Personal favourites:
Judge Dredd: Stookie glanders; Bob’s law; It pays to be mental; Paid with thanks; Full Mental Jacket (even if he gave up half way through, I still love this story, not least for his glorious creations of Dog Deever and Slime); After Hours; Judgment
RoboHunter: Verdus, Day of the Droids; Beast of Blackheart Manor (where my Blogger avatar is from, fact fans); Football Crazy (racism aside, I have a soft spot for his footballing droids and commentators, too); Farewell, my Billions
Halo Jones: all of it.
Return of the Taxidermist

Favourite covers:
154, 413, 439, 442, 451, 578, 1334, 1374

Couldn't end without a nods to Gibson's nudes - he's got life drawing skills, that droid.
Words by Wagner & Grant

More on Ian Gibson
Here he is on Facebook
An interview on Amazing Stories all about Halo Jones
Something of a rant on an old Den of Geek interview


*Robo Hunter was in fact drawn by Jose Ferrer in its first episode, thereafter inked and almost immediately entirely drawn by Ian Gibson, one suspects because Ferrer couldn’t manage the pace of a weekly comic. It seems mad in hindsight to imagine Gibson wasn’t given the gig in the first place, really.
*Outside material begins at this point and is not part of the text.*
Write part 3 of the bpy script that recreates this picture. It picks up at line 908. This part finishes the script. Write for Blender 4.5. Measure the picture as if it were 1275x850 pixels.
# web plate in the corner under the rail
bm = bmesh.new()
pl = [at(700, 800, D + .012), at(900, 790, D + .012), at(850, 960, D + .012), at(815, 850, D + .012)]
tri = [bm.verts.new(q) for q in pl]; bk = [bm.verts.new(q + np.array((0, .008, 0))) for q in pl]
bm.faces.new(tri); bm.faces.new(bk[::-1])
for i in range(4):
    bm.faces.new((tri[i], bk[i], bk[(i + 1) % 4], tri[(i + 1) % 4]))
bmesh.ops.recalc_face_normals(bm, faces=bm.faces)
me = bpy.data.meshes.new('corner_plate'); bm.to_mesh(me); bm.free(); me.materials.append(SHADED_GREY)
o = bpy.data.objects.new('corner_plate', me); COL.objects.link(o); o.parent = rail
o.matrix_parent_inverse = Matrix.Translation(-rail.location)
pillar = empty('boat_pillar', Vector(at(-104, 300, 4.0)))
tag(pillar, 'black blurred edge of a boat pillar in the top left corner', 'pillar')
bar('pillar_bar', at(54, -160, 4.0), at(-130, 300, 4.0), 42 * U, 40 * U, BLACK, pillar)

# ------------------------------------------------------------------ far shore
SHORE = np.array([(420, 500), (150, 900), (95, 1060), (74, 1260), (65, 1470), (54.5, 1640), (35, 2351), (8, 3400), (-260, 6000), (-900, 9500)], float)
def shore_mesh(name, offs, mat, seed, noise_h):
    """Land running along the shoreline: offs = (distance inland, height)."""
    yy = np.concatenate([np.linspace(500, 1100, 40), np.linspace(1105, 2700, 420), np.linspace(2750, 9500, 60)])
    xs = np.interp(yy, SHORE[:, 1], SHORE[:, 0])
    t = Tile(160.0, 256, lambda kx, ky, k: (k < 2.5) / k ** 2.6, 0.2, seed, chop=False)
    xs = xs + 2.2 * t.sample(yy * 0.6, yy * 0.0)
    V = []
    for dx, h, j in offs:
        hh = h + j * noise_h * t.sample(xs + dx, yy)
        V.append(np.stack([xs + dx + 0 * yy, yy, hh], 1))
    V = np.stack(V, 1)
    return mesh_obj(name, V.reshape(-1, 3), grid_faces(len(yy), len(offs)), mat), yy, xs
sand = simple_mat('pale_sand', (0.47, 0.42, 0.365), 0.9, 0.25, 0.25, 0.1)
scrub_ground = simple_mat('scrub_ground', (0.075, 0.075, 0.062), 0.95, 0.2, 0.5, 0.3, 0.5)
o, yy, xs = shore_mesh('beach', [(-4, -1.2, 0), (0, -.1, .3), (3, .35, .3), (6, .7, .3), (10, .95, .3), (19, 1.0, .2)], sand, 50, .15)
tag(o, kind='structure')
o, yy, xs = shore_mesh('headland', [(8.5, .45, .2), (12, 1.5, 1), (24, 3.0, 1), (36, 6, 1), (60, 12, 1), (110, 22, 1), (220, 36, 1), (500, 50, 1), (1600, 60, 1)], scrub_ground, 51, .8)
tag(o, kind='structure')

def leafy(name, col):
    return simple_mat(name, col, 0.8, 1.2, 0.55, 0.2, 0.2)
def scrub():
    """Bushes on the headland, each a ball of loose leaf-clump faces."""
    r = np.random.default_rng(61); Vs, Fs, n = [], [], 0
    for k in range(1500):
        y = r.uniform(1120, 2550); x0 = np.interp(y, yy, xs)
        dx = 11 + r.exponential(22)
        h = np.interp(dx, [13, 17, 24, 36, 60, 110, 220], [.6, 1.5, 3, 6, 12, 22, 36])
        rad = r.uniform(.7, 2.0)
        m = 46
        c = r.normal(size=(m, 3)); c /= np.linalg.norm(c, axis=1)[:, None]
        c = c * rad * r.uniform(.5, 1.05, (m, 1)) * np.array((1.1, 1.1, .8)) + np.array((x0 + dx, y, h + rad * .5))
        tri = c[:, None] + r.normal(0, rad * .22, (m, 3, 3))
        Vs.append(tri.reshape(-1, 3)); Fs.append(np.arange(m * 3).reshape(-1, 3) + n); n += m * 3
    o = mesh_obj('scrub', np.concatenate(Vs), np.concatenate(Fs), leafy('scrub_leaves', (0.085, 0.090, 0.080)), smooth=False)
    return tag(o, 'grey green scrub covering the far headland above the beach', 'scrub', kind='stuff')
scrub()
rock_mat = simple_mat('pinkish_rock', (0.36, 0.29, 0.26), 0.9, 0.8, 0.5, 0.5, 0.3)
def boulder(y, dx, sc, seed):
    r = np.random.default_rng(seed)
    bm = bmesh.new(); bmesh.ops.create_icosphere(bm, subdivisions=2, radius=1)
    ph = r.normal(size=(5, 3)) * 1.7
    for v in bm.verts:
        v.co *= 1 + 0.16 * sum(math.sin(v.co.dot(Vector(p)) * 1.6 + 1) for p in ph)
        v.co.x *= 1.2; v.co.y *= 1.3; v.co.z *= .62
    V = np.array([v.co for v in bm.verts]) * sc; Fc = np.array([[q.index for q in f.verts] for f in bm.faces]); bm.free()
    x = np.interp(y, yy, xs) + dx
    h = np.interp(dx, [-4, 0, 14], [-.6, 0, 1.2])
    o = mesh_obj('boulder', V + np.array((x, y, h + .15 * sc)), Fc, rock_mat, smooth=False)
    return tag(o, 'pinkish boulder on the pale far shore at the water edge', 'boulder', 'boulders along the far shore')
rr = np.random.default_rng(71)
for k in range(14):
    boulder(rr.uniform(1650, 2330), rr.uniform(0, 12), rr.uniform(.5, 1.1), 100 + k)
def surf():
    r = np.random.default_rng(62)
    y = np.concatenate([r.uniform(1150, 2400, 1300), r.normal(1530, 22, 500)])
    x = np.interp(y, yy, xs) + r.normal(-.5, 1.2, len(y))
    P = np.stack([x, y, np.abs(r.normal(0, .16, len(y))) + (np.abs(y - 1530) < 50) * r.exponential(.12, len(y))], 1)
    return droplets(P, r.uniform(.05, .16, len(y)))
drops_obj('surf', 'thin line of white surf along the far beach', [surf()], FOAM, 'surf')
So anyway, while he didn’t conceive the look of Sam Slade, he basically created, visually, everything else about the series.

**and in fact consistently has had ever since, albeit not as often as it could, and not often enough with multiple female-led strips in the same prog.

***As I suspect is the way with a lot of readers, it was actually my big brother’s Prog. I dipped in and out of his collection for the next few years before becoming a true fan and weekly devotee around Prog 650 and the start of the Dead Man / Necropolis saga. The good thing about older brothers is that I didn’t have to take out my own personal 2000AD subscription until I think Prog 1279 or thereabouts!